─── LISTING ───

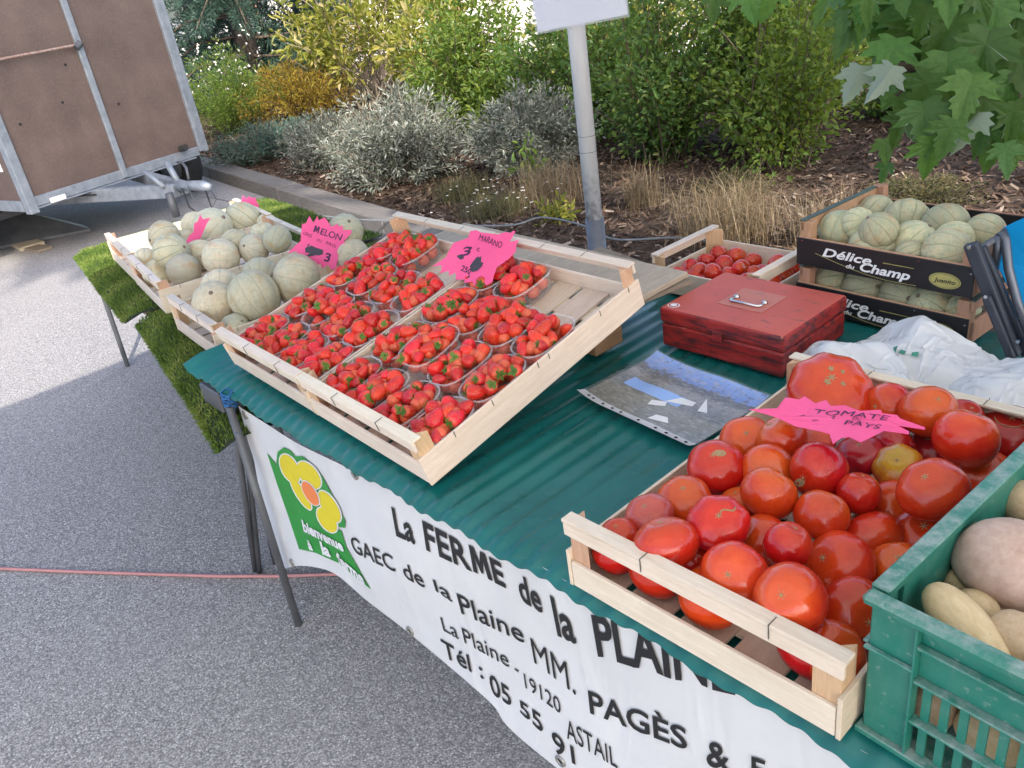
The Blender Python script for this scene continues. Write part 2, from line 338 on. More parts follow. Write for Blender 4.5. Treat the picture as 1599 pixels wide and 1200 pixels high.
def tuft(label, x, y, r, h, n, lm, group=None, name='dry_grass_tuft'):
    root = empty(name, (x, y, bedz(x, y))); tag(root, label, 'grass', group)
    V = []; rr = RNG.random(n)
    for i in range(n):
        a = RNG.uniform(0, 2 * PI); b = np.array([RNG.normal(0, r * .30), RNG.normal(0, r * .30), 0]); o = np.array([math.cos(a), math.sin(a), 0]); l = h * RNG.uniform(.4, 1.1); lean = RNG.uniform(.1, 1.3)
        sd = np.array([-o[1], o[0], 0]) * .0011; m = b + o * l * lean * .35 + np.array([0, 0, l * .6]); t = b + o * l * lean + RNG.normal(0, .02, 3) + np.array([0, 0, l * (1 - .38 * lean)])
        V += [b - sd, b + sd, m + sd, m - sd, m - sd, m + sd, t + sd * .3, t - sd * .3]
    quads('blade', np.array(V), 4, lm, root, np.repeat(rr, 2))['kind'] = 'stuff'; return root
GD = 'dry grass tufts on the mulch'
tuft('straw-coloured dry grass tuft just left of the white pole foot', -4.0, 3.86, .40, .32, 800, M['lstraw'], GD)
tuft('small dry grass tuft just right of the white pole foot', -3.3, 3.98, .20, .30, 420, M['lstraw'], GD)
tuft('largest dry grass tuft, behind the small crate of tomatoes', -2.5, 3.7, .40, .40, 1100, M['lstraw'], GD)
tuft('dry grass tuft beside the upper black melon crate', -1.98, 3.8, .26, .30, 520, M['lstraw'], GD)
tuft('flattened brown dry grass in front of the silver bushes', -4.75, 3.7, .34, .2, 700, M['lolive'], GD)
da = tuft('low fleabane with tiny white daisies in front of the silver bushes', -4.18, 3.5, .36, .17, 900, M['lolive'], None, 'daisy_patch')
pp = np.stack([RNG.normal(0, .25, 42), RNG.normal(0, .2, 42), RNG.uniform(.1, .2, 42)], 1)
an = np.tile(np.arange(8) * PI / 4, 42); dd = np.stack([np.cos(an), np.sin(an), .15 + 0 * an], 1)
leafmesh('flower', np.repeat(pp, 8, 0), dd, .010, .006, M['lpetal'], da, six=False)['kind'] = 'stuff'
shrub('leafy_weed', 'small bright yellow-green weed at the foot of the white pole', 'plant', -3.62, 3.52, .12, .2, 14, 130, .06, .022, M['lyellow'], M['stemg'], .4, low=.2, twig=.05, sr=.003)
shrub('leafy_weed', 'thin bright green seedling in front of the darker silver bush', 'plant', -4.35, 4.0, .12, .55, 6, 40, .07, .03, M['lgreen2'], M['stemg'], .4, low=.2, twig=.06, sr=.004)

# pine at the back left
shrub('conifer_hedge', 'dark blue-green conifer hedge at the back behind the white-flowered plant', 'hedge', -14.6, 7.6, 2.2, 2.3, 120, 15000, .14, .03, M['lpine'], M['stem'], .9, low=.05, twig=.2, sr=.01, six=False, z0=0)
pt = empty('pine_tree', (-13.2, 6.4, .0)); tag(pt, 'dark blue-green pine with a thick trunk behind the trailer', 'tree')
MB().tube([(0, 0, 0), (.06, .02, 1.2), (0, .05, 2.6), (.05, 0, 4.5), (0, 0, 6)], [.2, .17, .14, .1, .04], 10).build('trunk', M['darkbark'], pt, smooth=True)
LP = []; LD = []; lines = []
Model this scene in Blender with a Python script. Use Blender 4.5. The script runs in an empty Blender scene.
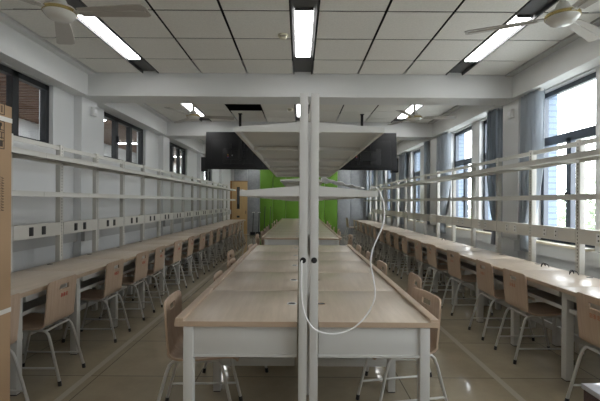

───

» WORK TO BE COMPLETED:
Copy out the records above in full, exactly as written, but not the pictures.

» WRITTEN SOLUTION:
The Blender Python script for this scene continues. Write part 2, from line 338 on. More parts follow. Write for Blender 4.5. Treat the picture as 1599 pixels wide and 1200 pixels high.
def tuft(label, x, y, r, h, n, lm, group=None, name='dry_grass_tuft'):
    root = empty(name, (x, y, bedz(x, y))); tag(root, label, 'grass', group)
    V = []; rr = RNG.random(n)
    for i in range(n):
        a = RNG.uniform(0, 2 * PI); b = np.array([RNG.normal(0, r * .30), RNG.normal(0, r * .30), 0]); o = np.array([math.cos(a), math.sin(a), 0]); l = h * RNG.uniform(.4, 1.1); lean = RNG.uniform(.1, 1.3)
        sd = np.array([-o[1], o[0], 0]) * .0011; m = b + o * l * lean * .35 + np.array([0, 0, l * .6]); t = b + o * l * lean + RNG.normal(0, .02, 3) + np.array([0, 0, l * (1 - .38 * lean)])
        V += [b - sd, b + sd, m + sd, m - sd, m - sd, m + sd, t + sd * .3, t - sd * .3]
    quads('blade', np.array(V), 4, lm, root, np.repeat(rr, 2))['kind'] = 'stuff'; return root
GD = 'dry grass tufts on the mulch'
tuft('straw-coloured dry grass tuft just left of the white pole foot', -4.0, 3.86, .40, .32, 800, M['lstraw'], GD)
tuft('small dry grass tuft just right of the white pole foot', -3.3, 3.98, .20, .30, 420, M['lstraw'], GD)
tuft('largest dry grass tuft, behind the small crate of tomatoes', -2.5, 3.7, .40, .40, 1100, M['lstraw'], GD)
tuft('dry grass tuft beside the upper black melon crate', -1.98, 3.8, .26, .30, 520, M['lstraw'], GD)
tuft('flattened brown dry grass in front of the silver bushes', -4.75, 3.7, .34, .2, 700, M['lolive'], GD)
da = tuft('low fleabane with tiny white daisies in front of the silver bushes', -4.18, 3.5, .36, .17, 900, M['lolive'], None, 'daisy_patch')
pp = np.stack([RNG.normal(0, .25, 42), RNG.normal(0, .2, 42), RNG.uniform(.1, .2, 42)], 1)
an = np.tile(np.arange(8) * PI / 4, 42); dd = np.stack([np.cos(an), np.sin(an), .15 + 0 * an], 1)
leafmesh('flower', np.repeat(pp, 8, 0), dd, .010, .006, M['lpetal'], da, six=False)['kind'] = 'stuff'
shrub('leafy_weed', 'small bright yellow-green weed at the foot of the white pole', 'plant', -3.62, 3.52, .12, .2, 14, 130, .06, .022, M['lyellow'], M['stemg'], .4, low=.2, twig=.05, sr=.003)
shrub('leafy_weed', 'thin bright green seedling in front of the darker silver bush', 'plant', -4.35, 4.0, .12, .55, 6, 40, .07, .03, M['lgreen2'], M['stemg'], .4, low=.2, twig=.06, sr=.004)

# pine at the back left
shrub('conifer_hedge', 'dark blue-green conifer hedge at the back behind the white-flowered plant', 'hedge', -14.6, 7.6, 2.2, 2.3, 120, 15000, .14, .03, M['lpine'], M['stem'], .9, low=.05, twig=.2, sr=.01, six=False, z0=0)
pt = empty('pine_tree', (-13.2, 6.4, .0)); tag(pt, 'dark blue-green pine with a thick trunk behind the trailer', 'tree')
MB().tube([(0, 0, 0), (.06, .02, 1.2), (0, .05, 2.6), (.05, 0, 4.5), (0, 0, 6)], [.2, .17, .14, .1, .04], 10).build('trunk', M['darkbark'], pt, smooth=True)
LP = []; LD = []; lines = []
Model this scene in Blender with a Python script. Use Blender 4.5. The script runs in an empty Blender scene.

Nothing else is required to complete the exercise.